B. UN ARRÊT IMPORTANT DE LA COUR DE JUSTICE DE L'UNION EUROPÉENNE...
La Cour de justice de l'Union européenne a estimé, par un arrêt « El Dridi » du 28 avril 2011, que le fait de prévoir une peine d'emprisonnement pour un étranger soumis à une mesure d'éloignement et qui se soustrait à cette mesure est incompatible avec les articles 15 et 16 de la directive 2008/115/CE relative aux normes et procédures communes applicables dans les Etats membres au retour des ressortissants de pays tiers en séjour irrégulier (directive « retour »). Ce faisant, la Cour ne s'est pas appuyée sur la nécessité de préserver les droits des migrants. Elle a plutôt considéré que le fait de placer des étrangers en instance d'éloignement en détention allait directement à l'encontre de l'objectif assigné par la directive, qui est bien l'éloignement .
Bien que concernant l'Italie, cette décision risquait de remettre en cause une partie importante des procédures d'éloignement menées par l'administration française. En effet, ces procédures trouvent souvent leur origine dans un contrôle d'identité, qui débouche sur une garde à vue puis sur une décision préfectorale de placement en rétention et d'éloignement.
Or, la garde à vue n'est possible que parce que les étrangers concernés sont soupçonnés d'être en infraction avec une règle juridique sanctionnée par une peine de prison : en l'occurrence, le plus souvent, l'article L. 621-1 du code des étrangers qui punit d'une peine de prison d'un an (et de 3 750 euros d'amende) le simple séjour irrégulier.
En l'absence de possibilité de garde à vue, lorsqu'un contrôle d'identité est effectué et que la personne contrôlée dispose de documents d'identité, la vérification d'identité ne se justifie pas et les policiers ou gendarmes ne peuvent obliger la personne à les accompagner. Si la personne contrôlée ne dispose pas de documents d'identité, les forces de l'ordre ne disposent que de quatre heures pour établir qu'il existe un risque de fuite, délai pendant lequel la préfecture doit prendre une décision d'OQTF sans délai de départ volontaire assorti d'un placement en rétention .

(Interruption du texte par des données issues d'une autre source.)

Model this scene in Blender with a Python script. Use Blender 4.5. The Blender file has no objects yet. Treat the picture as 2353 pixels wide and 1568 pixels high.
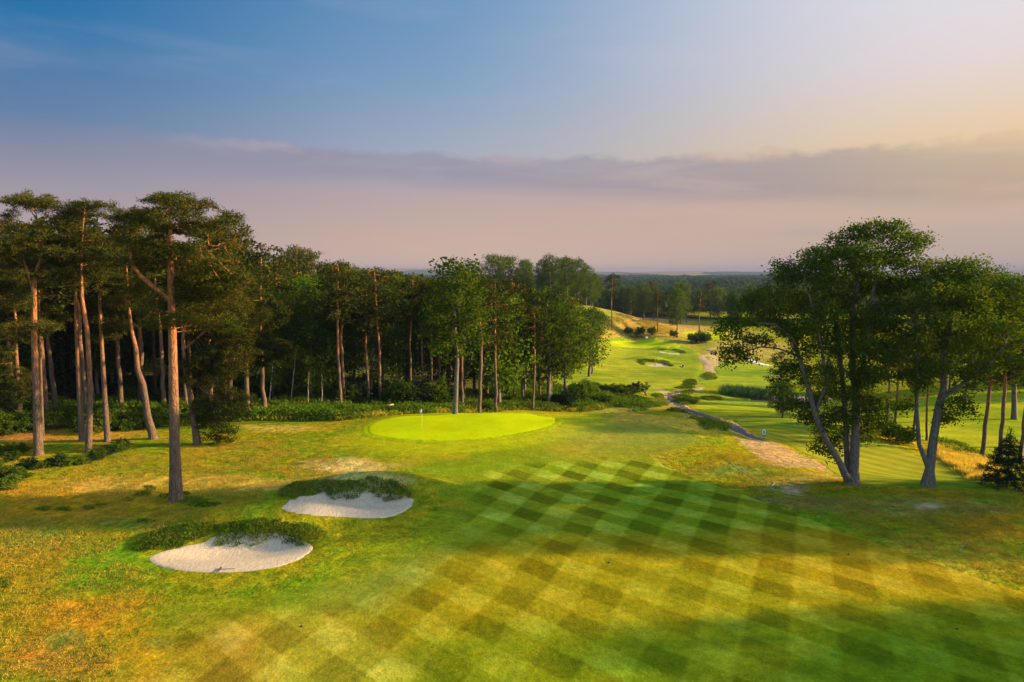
import bpy, math, random
import numpy as np
from mathutils import Vector, Matrix, geometry

PI = math.pi
R = math.radians
scene = bpy.context.scene
col = scene.collection

# ------------------------------------------------------------------ camera
CAMZ = 17.0
F = 700.0
PITCH = math.atan((341 - 273.3) / F)
def ray(dx, dy):
    u = (dx * 0.43518 - 512) / F
    v = (341 - dy * 0.43495) / F
    return (u, math.cos(PITCH) + v * math.sin(PITCH), -math.sin(PITCH) + v * math.cos(PITCH))

cam_d = bpy.data.cameras.new('camera')
cam = bpy.data.objects.new('camera', cam_d)
col.objects.link(cam)
cam.location = (0, 0, CAMZ)
cam.rotation_euler = (PI / 2 - PITCH, 0, 0)
cam_d.sensor_width = 36
cam_d.lens = F / 1024 * 36
cam_d.clip_start = 0.5
cam_d.clip_end = 40000
scene.camera = cam

# ------------------------------------------------------------------ numpy noise
def vnoise(x, y, seed=0.0):
    ix = np.floor(x); iy = np.floor(y)
    fx = x - ix; fy = y - iy
    fx = fx * fx * (3 - 2 * fx); fy = fy * fy * (3 - 2 * fy)
    def h(a, b):
        s = np.sin(a * 12.9898 + b * 78.233 + seed * 37.719) * 43758.5453
        return s - np.floor(s)
    return (h(ix, iy) * (1 - fx) + h(ix + 1, iy) * fx) * (1 - fy) + (h(ix, iy + 1) * (1 - fx) + h(ix + 1, iy + 1) * fx) * fy
def fbm(x, y, seed=0.0, o=4):
    s = 0; a = 0.5; t = 0
    for i in range(o):
        s = s + a * vnoise(x * 2 ** i, y * 2 ** i, seed + i * 3.1); t += a; a *= 0.5
    return s / t
def sstep(a, b, x):
    t = np.clip((x - a) / (b - a), 0, 1)
    return t * t * (3 - 2 * t)

# ------------------------------------------------------------------ terrain
CP = []
for X in (-90, -60, -35, -15, 5, 20):
    for Y in (6, 22, 40, 56):
        CP.append((X, Y, 0.25 * math.sin(X * .07 + Y * .05)))
CP += [(-60, -60, 0), (60, -60, 0), (0, -80, 0), (35, 10, 0), (60, 20, -.3), (35, 35, 0), (60, 38, -.5), (90, 40, -1.5), (28, 48, 0.05),
 (-40, 70, 0), (-60, 74, -.1), (-24, 70, -.05), (-14, 75, .45), (-5, 75, .6), (4, 76, .5), (-14, 82, .2), (0, 82.5, .35), (-24, 84, -.7), (12, 78, .2), (20, 72, .0), (20, 64, 0), (10, 66, .1),
 (-80, 100, -1), (-40, 93, -1.4), (-20, 93, -1.8), (0, 95, -2.6), (14, 93, -3),
 (-120, 150, 0), (-60, 150, -1), (-20, 150, -4), (0, 130, -6), (10, 165, -8.5), (-60, 220, 0), (-140, 250, 2), (-20, 250, -5), (20, 225, -11),
 (14, 84, .0), (22, 82, -.4), (20, 98, -5.2), (12, 104, -5.5), (28, 76, -1.3), (29.4, 92, -3.3), (30, 106, -5.2), (31, 131, -8), (34, 156, -10), (44, 170, -11), (57, 204, -12.5), (67, 254, -13.3), (78, 268, -13.4), (84, 318, -12.8),
 (25, 65, -.4), (30, 61, -1.0), (36, 80, -2.5), (44, 68, -2.5), (37, 68, -2.3), (50, 67, -2.7), (35, 96, -3.2), (45, 86, -2.8), (38, 62.5, -1.9), (46, 62, -2.0),
 (27, 56, 0), (33, 56, 0), (40, 56.5, -.2), (50, 56, -.8), (64, 52, -1.4), (58, 66, -3.4),
 (54, 85, -5.2), (65, 90, -5.8), (80, 127, -7), (75, 72, -4.5), (100, 110, -7), (90, 150, -9), (130, 160, -8),
 (65, 165, -12.3), (75, 168, -12.3), (58, 160, -12.0), (45, 130, -8.7), (60, 130, -9.3), (55, 108, -6.5), (75, 190, -12),
 (30, 190, -11.7), (18, 205, -11.5), (55, 224, -13.2), (45, 250, -13.0), (28, 260, -11), (8, 262, -6), (100, 250, -13.4), (150, 260, -12),
 (45, 278, -12), (60, 285, -12.1), (52, 300, -11.6), (37, 304, -.4), (18, 295, .3), (38, 276, -10.8), (30, 284, -9.0), (45, 292, -11.6), (50, 316, -2.6), (64, 318, -6), (61, 292, -9.8), (73, 304, -11), (100, 300, -12.2), (130, 310, -12),
 (95, 345, -12.2), (110, 420, -12), (60, 400, -9), (160, 420, -12), (20, 380, -3), (220, 420, -12), (-60, 400, 0), (-200, 400, 2)]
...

Certains JLD, voire, selon les informations recueillies par votre rapporteure, une majorité d'entre eux, en ont déduit que les gardes à vue décidées sur le fondement de l'article L. 621-1 étaient désormais illégales puisque fondées sur une possibilité d'emprisonner contraire au droit européen. Dès lors, selon ces mêmes JLD, toute la procédure subséquente, dont le placement en rétention, est nul, ce qui les conduit à refuser les demandes de prolongation de rétention formulée par le préfet 2 jours (5 jours depuis l'entrée en vigueur de la loi du 16 juin 2011) après ce placement. Les Cours d'appel ont également eu des appréciations divergentes.
Toutefois, dans une circulaire du 12 mai 2011 envoyée aux procureurs généraux, le garde des sceaux a souligné que l'article L 621-1 du CESEDA est indépendant de toute décision d'éloignement de sorte que les articles 15 et 16 de la « directive retour », relatifs au placement en rétention des étrangers visés par une mesure d'éloignement, ne peuvent, selon lui, lui être opposés. Les gardes à vue décidées sur ce fondement et les procédures de rétention administrative ne sont donc pas, aux dires de la circulaire, affectées par l'arrêt du 28 avril 2011 puisque « c'est seulement une fois qu'une mesure d'éloignement a été prise que la directive fait obstacle au prononcé d'une peine d'emprisonnement et que l'intéressé ne peut être placé qu'en rétention ». Par conséquent, la circulaire appelle les procureurs généraux à systématiquement interjeter appel à l'encontre des décisions de refus de prolongation des mesures de rétention administrative fondées sur l'inconventionnalité alléguée de l'article L. 621-1 du CESEDA au regard de la directive du 16 décembre 2008 , en formant le cas échéant la demande que l'appel soit déclaré suspensif, et, en cas de rejet, à former un pourvoi en cassation.
La Cour de justice a tenu audience le 25 octobre 2011 sur une demande de décision préjudicielle présentée par la Cour d'appel de Paris, dans l'affaire Achghbabian/Préfet du Val de Marne, par laquelle la Cour d'appel demande précisément si les dispositions de la directive « retour » sont opposables à l'article L 621-1 du CESEDA. La décision devrait être rendue avant la fin de l'année 2011.
Pour le moment, la direction centrale de la police aux frontières a indiqué à votre rapporteure que de nombreuses interpellations n'aboutissaient pas du fait des conséquences de l'arrêt el Dridi. La PAF a également indiqué qu'une expérimentation est menée dans le Nord, la Lorraine et les Bouches-du-Rhône consistant en l'affectation d'une patrouille de la PAF auprès de la préfecture afin d'augmenter malgré tout le nombre d'éloignements.